2.Faktor-faktor internal, merupakan
faktor-faktor perubahan yang berasal dari dalam masyarakat, misalnya (a)
perubahan aspek demografi (bertambah dan berkurangnya penduduk) (b) konflik
antar-kelompok dalam masyarakat (c) terjadinya gerakan sosial dan/atau
pemberontakan (revolusi), dan (d) penemuan-penemuan baru, yang meliputi (1) discovery,
atau penemuan ide/alat/hal baru yang belum pernah ditemukan sebelumny (2)
invention, penyempurnaan penemuan-penemuan pada discovery oleh individu
atau serangkaian individu, dan (3) inovation, yaitu diterapkannya
ide-ide baru atau alat-alat baru menggantikan atau melengkapi ide-ide atau
alat-alat yang telah ada. Terhadap faktor ini, agak sulit mengatakan jika aspek
demografis atau pertambahan jumlah penduduk menjadi sebab keterasingan To
Balo, sebab jumlah mereka yang paten sebanyak sebelas orang dan terus
dipertahankan hingga kini. Namun yang pasti, gerakan atau dinamika sosial
masyarakat setempat mendorong komunitas To Balo semakin tersegregasikan.
Pada
suatu proses perubahan sosial, perilaku individu dan kelompok biasanya menjadi
aspek penting yang perlu diperhatikan karena mempengaruhi dinamika yang ada
terhadap perubahan tersebut. Oleh karena itu, perilaku ini dapat berubah
apabila terjadi ketidakseimbangan antara kedua kekuatan tersebut didalam diri
seseorang/komunitas, layaknya yang terjadi pada komunitas To Balo.
Sehingga ada 3 kemungkinan terjadinya perubahan perilaku pada diri
seseorang/komunitas itu, yakni: (1) kekuatan-kekuatan pendorong meningkat. Hal
ini terjadi karena adanya stimulus-stimulus yang mendorong untuk terjadinya
perubahan-perubahan perilaku. Stimulus ini berupa informasi-informasi
sehubungan dengan perilaku yang bersangkutan (2) kekuatan-kekuatan penahan
menurun. Hal ini akan terjadi karena adanya stimulus-stimulus yang memperlemah
kekuatan penahan tersebut, dan (3) kekuatan pendorong meningkat, kekuatan
penahan menurun. Dengan keadaan semacam ini jelas juga akan terjadi perubahan
perilaku.
Upaya
perubahan sikap dan perilaku ini dapat dilakukan secara personal atau
organisasi kemasyarakat melalui keterlibatan Pemerintah Daerah dalam berbagai
program pengembangan, peningkatan dan pemberdayaan masyarakat.
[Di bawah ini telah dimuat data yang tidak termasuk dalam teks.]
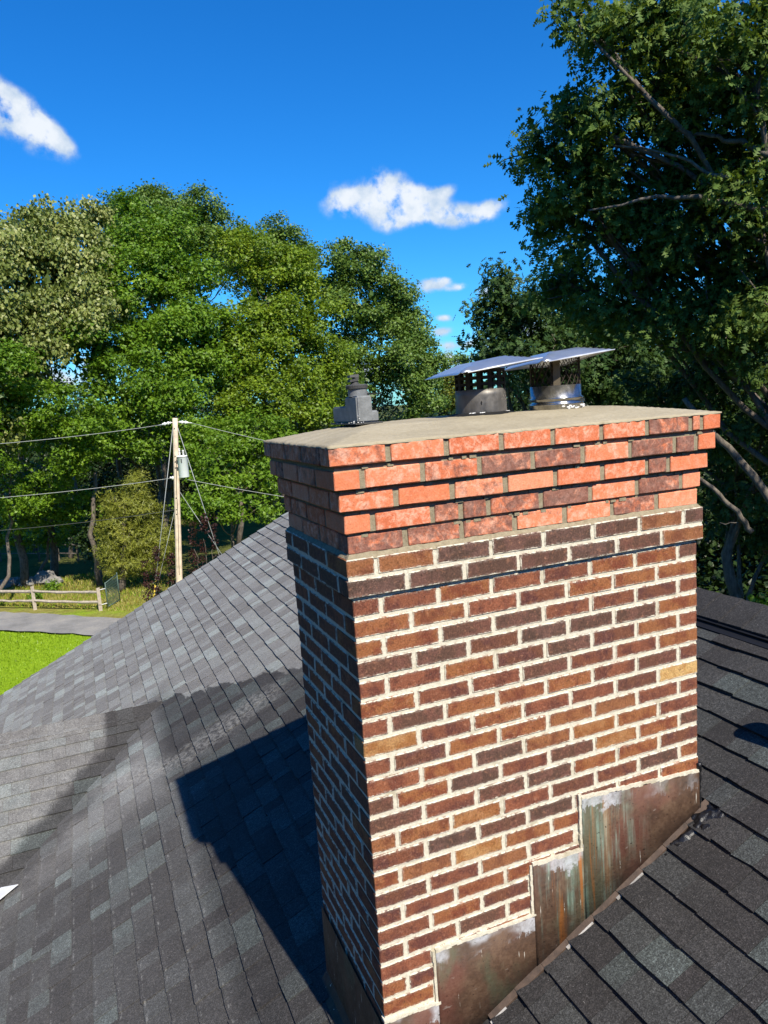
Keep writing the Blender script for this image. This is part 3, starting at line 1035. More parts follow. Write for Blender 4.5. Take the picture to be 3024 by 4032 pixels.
_bm_cache = {}


def brick_mesh(lx, ly, lz, var):
    key = (round(lx, 3), round(ly, 3), round(lz, 3), var)
    if key not in _bm_cache:
        bm = bmesh.new()
        bmesh.ops.create_cube(bm, size=1)
        for v in bm.verts:
            v.co = Vector((v.co.x * lx, v.co.y * ly, v.co.z * lz))
        bmesh.ops.bevel(bm, geom=list(bm.edges), offset=.0028, segments=1, affect='EDGES')
        rr = random.Random(var * 97 + int(lx * 1000))
        for v in bm.verts:
            v.co += Vector((rr.uniform(-.0012, .0012), rr.uniform(-.0010, .0010), rr.uniform(-.0014, .0014)))
        me = bpy.data.meshes.new('brick')
        bm.to_mesh(me)
        bm.free()
        _bm_cache[key] = me
    return _bm_cache[key]


def lay(pattern, width, j, cut=.034):
    nF, nH, nC = pattern.count('F'), pattern.count('H'), pattern.count('c')
    n = len(pattern)
    F = (width - (n - 1) * j - nC * cut + nH * j / 2) / (nF + nH / 2)
    L = {'F': F, 'H': (F - j) / 2, 'c': cut}
    x = 0
    out = []
    for ch in pattern:
        out.append((ch, x, L[ch]))
        x += L[ch] + j
    return out


hidden = MB()       # bricks of the two faces turned away


def put_brick(x0, x1, y0, y1, z0, z1, tone, mat, end):
    lx, ly, lz = x1 - x0, y1 - y0, z1 - z0
    me = brick_mesh(lx, ly, lz, random.randrange(3))
    if not me.materials:
        me.materials.append(None)
    o = link('brick', me, None, chimney, ((x0 + x1) / 2 + random.uniform(-.0008, .0008), (y0 + y1) / 2 + random.uniform(-.0014, .0010), (z0 + z1) / 2 + random.uniform(-.0012, .0012)))
    o.rotation_euler = (0, random.uniform(-.006, .006), random.uniform(-.004, .004))
    o.material_slots[0].link = 'OBJECT'
    o.material_slots[0].material = mat
    o['tone'], o['hx'], o['hy'], o['hz'], o['end'] = float(tone), lx / 2, ly / 2, lz / 2, float(end)
    return o


BW = 0.092


def course(front, side, z0, z1, o, j, mat, tones_front, tone_side, flash=False):
    W, Dp = CH_W + 2 * o, CH_D + 2 * o
    fr = lay(front, W, j)
    sd = lay(side, Dp, j)
    nB = len(fr)
    for i, (ch, x, L) in enumerate(fr):
        x0 = -o + x
        if flash and z1 < flash_top(x0 + L / 2) - .012 and i > 0:
            continue
        if flash and z1 < flash_top(.1) - .012:
            continue
        depth = BW
        if i == 0 and ch == 'H':
            depth = sd[0][2]
        put_brick(x0, x0 + L, -o, -o + depth, z0, z1, tones_front[i], mat, -1 if i == 0 else (1 if i == nB - 1 else 0))
    for i, (ch, y, L) in enumerate(sd):
        if i == 0:
            continue
        if z1 < -1.54:
            continue
        put_brick(-o, -o + BW, -o + y, -o + y + L, z0, z1, tone_side(), mat, 0)
    # turned-away faces: joined
    for (ch, x, L) in fr:
        hidden.box((-o + x + .1 * (x < .05), CH_D + o - BW, z0), (-o + x + L - .1 * (x + L > W - .05), CH_D + o - .001, z1))
    for (ch, y, L) in sd[1:]:
        hidden.box((CH_W + o - BW, -o + y, z0), (CH_W + o - .001, -o + y + L, z1))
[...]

Searah dengan
kesimpulan di atas, maka pembentukan perilaku sosial budaya pada komunitas To
Balo dapat disandarkan pada pendapat Walgito (Asnaeni, 2011: 95), yaitu:
(1) pembentukan perilaku melalui kebiasaan (Conditioning). Dengan cara
membiasakan diri untuk berperilaku seperti yang diharapkan, akhirnya akan
terbentuk perilaku yang baik (2) pembentukan perilaku melalui pengertian (insight).
Melalui nilai-nilai dan norma yang dianut warga masyarakat setempat sebagai
standar hidup, dan (3) pembentukan perilaku dengan menggunakan model (modeling).
Nilai-nilai luhur bentuk kehidupan kebudayaan lokal adalah intisari materinya.